How to get ready for real life while you’re in college.
The good news is you will eventually graduate from college. The bad news is once you’ve got that bachelor’s degree you’re a lot like a shiny, expensive rocket sitting out there waiting to launch. All dressed up, with nowhere to go. You’re a shiny rocket sitting next to thousands of other shiny new rockets (and by all accounts employers aren’t very impressed), all hoping to achieve escape velocity and successfully launch into the real world. But here’s the thing everyone forgot to tell you: Rockets achieve escape velocity by using expendable booster rockets. Sure, they jettison those after launch, but they need them to get that extra push up out of the Earth’s gravitational pull. Having interviewed hundreds of current students and new grads, I’ve come to believe extracurriculars are the booster rockets that teach all the soft skills required for students to quickly and successfully launch into professional life.

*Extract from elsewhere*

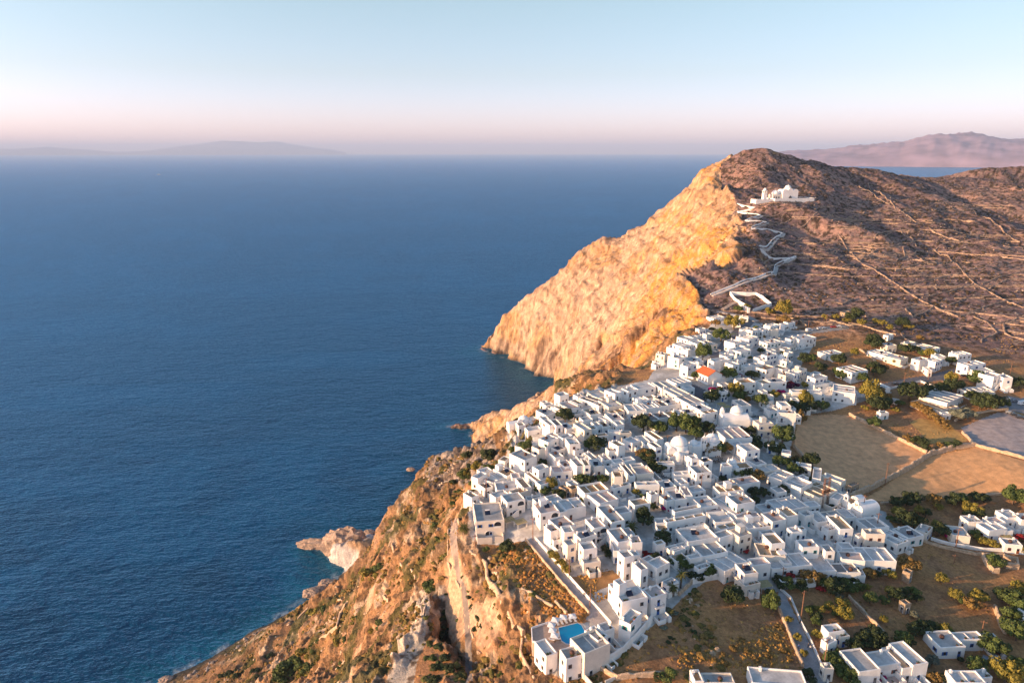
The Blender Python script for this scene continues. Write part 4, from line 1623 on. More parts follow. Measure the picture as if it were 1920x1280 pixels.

Yes, that same massive load of extracurriculars that got you into college. They are real-world environments, with all the same messy issues that come up in my clients’ companies and running a small business like mine. Plus, they are open to anybody, so if you’re missing a skill set, you can jump in and get it. Rarely an interview needed, just a willingness to work hard for the cause–whether that’s the intramural ultimate frisbee team, the beekeeping club, or volunteer work with a local non-profit. The stakes aren’t that high, inexperience is welcomed, and failure isn’t fatal. (You’ll likely never encounter that freedom again in your professional life.) You’re free to dabble, make shorter-term commitments, and learn from your peers and your mistakes.
What I’ve done is broken the soft skills into four key groups and their logical subsets and then given you suggestions for how to get those skills. My four key soft skill areas are Communicate, Organize, Relate, and Execute. Where possible, I’ve flagged the shortcomings of some obvious venues where you might be investing time, so even the most engaged student leader may find they need to make a course correction. Sometimes it’s as simple as thinking about how the pieces fit together.

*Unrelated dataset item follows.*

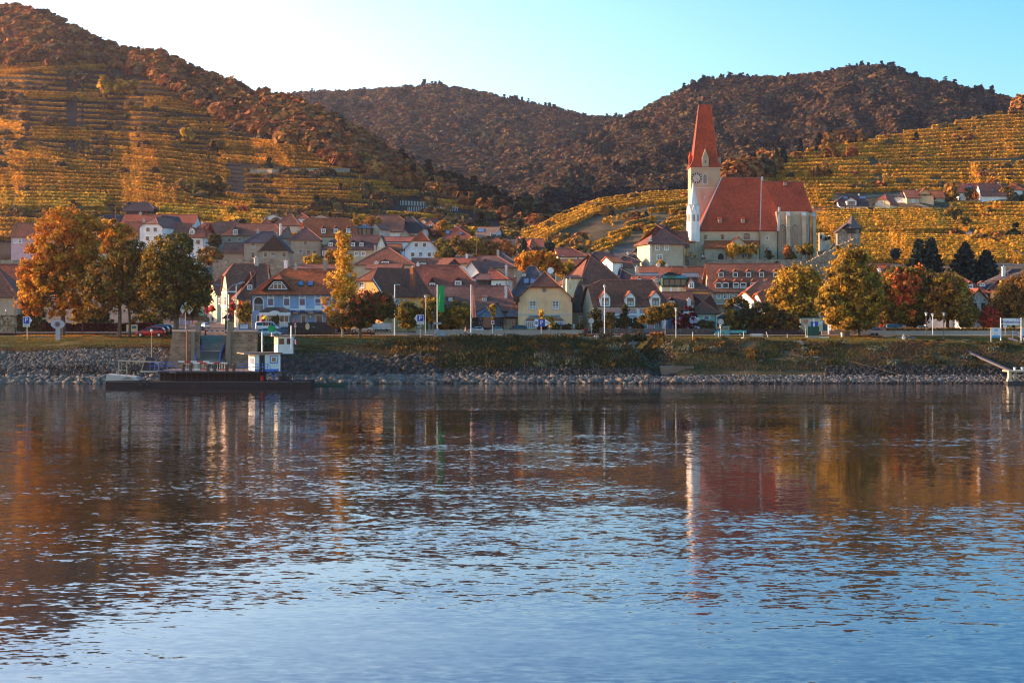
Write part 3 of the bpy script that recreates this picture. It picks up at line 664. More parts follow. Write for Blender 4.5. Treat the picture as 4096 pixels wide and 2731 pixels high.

I also think there are a lot of small things that parents and colleges can do to facilitate student success in their extracurricular activities–making sure that those titles and jobs really mean something when they get listed on a resume.
A little dose of real life, with actual jobs held in school, is another big plus. My favorite producers and account managers have always been people who had tough jobs in college–fast-paced bars with the occasional drunken, irrational customers were my very favorite resume lines.